Work required
Retype only what runs from the first line of the listing to the line holding "return tuple((v/12.92 if", both included. Do not retype the pictures.

___ Supplied data

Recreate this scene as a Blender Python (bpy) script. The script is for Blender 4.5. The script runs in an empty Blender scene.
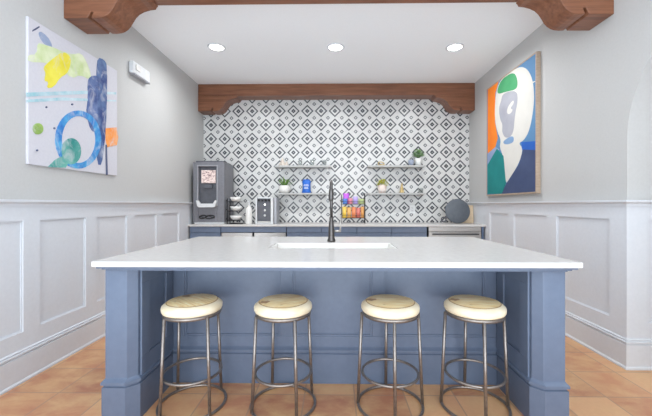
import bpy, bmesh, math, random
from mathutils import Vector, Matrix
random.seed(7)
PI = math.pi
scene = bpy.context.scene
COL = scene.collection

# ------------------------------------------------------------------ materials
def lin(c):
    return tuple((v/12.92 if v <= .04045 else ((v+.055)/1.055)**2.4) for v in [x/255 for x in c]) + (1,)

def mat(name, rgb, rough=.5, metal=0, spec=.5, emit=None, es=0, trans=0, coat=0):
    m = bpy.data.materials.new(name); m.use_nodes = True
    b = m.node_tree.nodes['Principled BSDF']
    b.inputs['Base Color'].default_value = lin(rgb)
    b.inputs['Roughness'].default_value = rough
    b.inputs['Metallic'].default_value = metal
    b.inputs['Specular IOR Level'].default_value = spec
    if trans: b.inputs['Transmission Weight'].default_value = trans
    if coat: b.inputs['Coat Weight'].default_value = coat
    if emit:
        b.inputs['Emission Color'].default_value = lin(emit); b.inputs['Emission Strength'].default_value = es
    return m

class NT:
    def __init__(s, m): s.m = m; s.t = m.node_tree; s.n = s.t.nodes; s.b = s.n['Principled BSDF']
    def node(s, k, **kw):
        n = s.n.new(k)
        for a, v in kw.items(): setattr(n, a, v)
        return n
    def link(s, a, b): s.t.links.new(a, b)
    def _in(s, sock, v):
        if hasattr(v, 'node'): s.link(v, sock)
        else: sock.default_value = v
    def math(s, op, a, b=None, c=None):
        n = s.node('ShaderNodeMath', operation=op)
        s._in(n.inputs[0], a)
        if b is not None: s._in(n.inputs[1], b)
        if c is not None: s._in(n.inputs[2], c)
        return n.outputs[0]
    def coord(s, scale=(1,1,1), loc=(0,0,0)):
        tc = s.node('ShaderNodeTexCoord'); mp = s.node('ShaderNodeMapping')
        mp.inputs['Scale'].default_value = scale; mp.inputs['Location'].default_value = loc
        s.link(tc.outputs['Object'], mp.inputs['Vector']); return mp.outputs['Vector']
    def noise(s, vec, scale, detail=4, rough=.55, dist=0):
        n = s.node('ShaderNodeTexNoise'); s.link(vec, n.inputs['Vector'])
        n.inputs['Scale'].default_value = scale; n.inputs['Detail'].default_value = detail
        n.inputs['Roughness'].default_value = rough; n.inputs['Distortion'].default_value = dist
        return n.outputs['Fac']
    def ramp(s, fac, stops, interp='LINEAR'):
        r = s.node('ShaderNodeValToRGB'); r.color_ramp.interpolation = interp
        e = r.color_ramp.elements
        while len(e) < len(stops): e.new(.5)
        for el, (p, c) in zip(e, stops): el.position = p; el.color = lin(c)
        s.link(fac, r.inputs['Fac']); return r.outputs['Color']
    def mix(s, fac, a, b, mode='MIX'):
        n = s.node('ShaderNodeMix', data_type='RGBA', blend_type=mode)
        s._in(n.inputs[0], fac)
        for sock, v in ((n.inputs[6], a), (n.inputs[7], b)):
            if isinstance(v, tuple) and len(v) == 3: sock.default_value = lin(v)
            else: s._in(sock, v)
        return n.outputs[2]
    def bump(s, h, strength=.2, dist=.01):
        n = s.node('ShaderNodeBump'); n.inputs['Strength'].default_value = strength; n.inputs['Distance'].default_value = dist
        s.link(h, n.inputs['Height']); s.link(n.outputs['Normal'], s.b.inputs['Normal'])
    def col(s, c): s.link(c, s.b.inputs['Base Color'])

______

Final answer
Recreate this scene as a Blender Python (bpy) script. The script is for Blender 4.5. The script runs in an empty Blender scene.
import bpy, bmesh, math, random
from mathutils import Vector, Matrix
random.seed(7)
PI = math.pi
scene = bpy.context.scene
COL = scene.collection

# ------------------------------------------------------------------ materials
def lin(c):
    return tuple((v/12.92 if v <= .04045 else ((v+.055)/1.055)**2.4) for v in [x/255 for x in c]) + (1,)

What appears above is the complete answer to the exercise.